L’adoption différentielle du marxisme s’explique dès lors moins par les structures économiques que par la compatibilité sémantique et anthropologique. Là où le lexique du travail contient déjà la pénibilité, la servitude, l’endurance, le marxisme trouve un sol mental fertile. Là où l’œuvre (au sens d’opus) structure symboliquement l’élévation individuelle — cas français —, l’idéologie rencontre des contre-poids culturels. Là où le travail est accomplissement individuel — monde anglo-saxon —, le collectivisme marxiste contredit la fonction identitaire de l’effort. Là où l’édification technique est centrale — monde germanique —, c’est un autre régime d’œuvre collective (le national-socialisme) qui a capté les ressources sacrificielles.
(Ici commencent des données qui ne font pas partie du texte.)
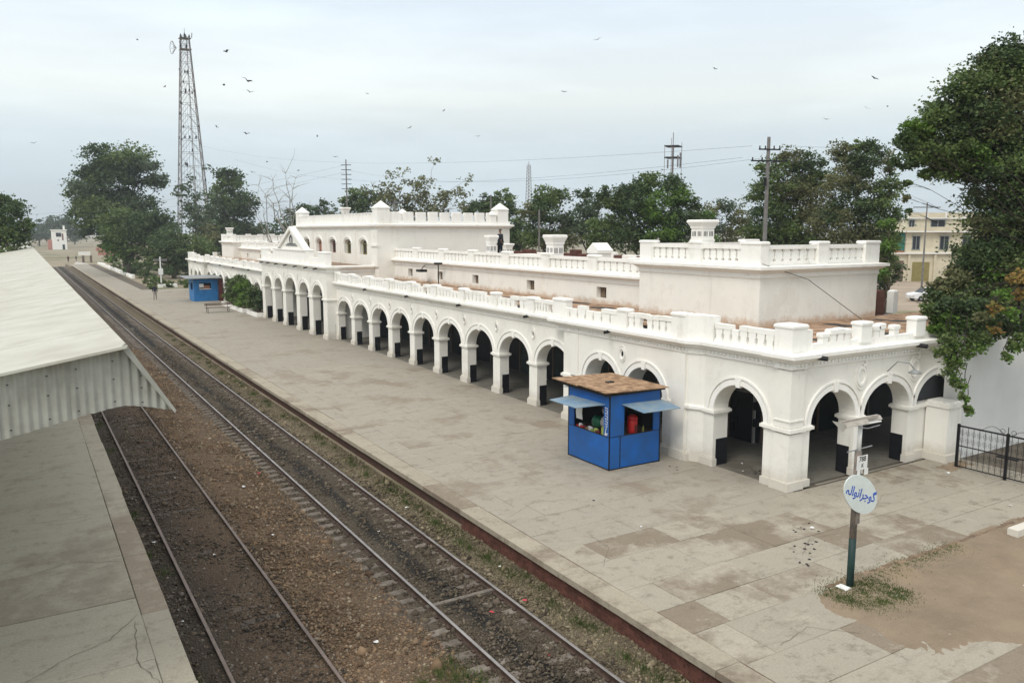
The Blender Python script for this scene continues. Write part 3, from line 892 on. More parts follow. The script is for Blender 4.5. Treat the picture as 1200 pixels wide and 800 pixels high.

Ainsi, la diffusion du marxisme révèle une loi anthropologique implicite : une idéologie n’est adoptée que si ses signifiants rencontrent des signifiés préexistants. Le marxisme n’a pas colonisé un vide ; il a réagencé des matrices symboliques latentes. Il a fourni un horizon téléologique à des lexiques déjà structurés par la pénibilité et l’endurance. À ce titre, il apparaît moins comme une théorie économique que comme une théologie sécularisée du travail-souffrance. Son succès historique dans certaines aires culturelles s’explique non par la seule dynamique matérielle, mais par l’ajustement entre sémantique, subjectivité sociale et promesse eschatologique. En cela, l’histoire du travail montre que les langues, en configurant l’imaginaire de la tâche, préparent silencieusement les idéologies qu’elles rendront pensables.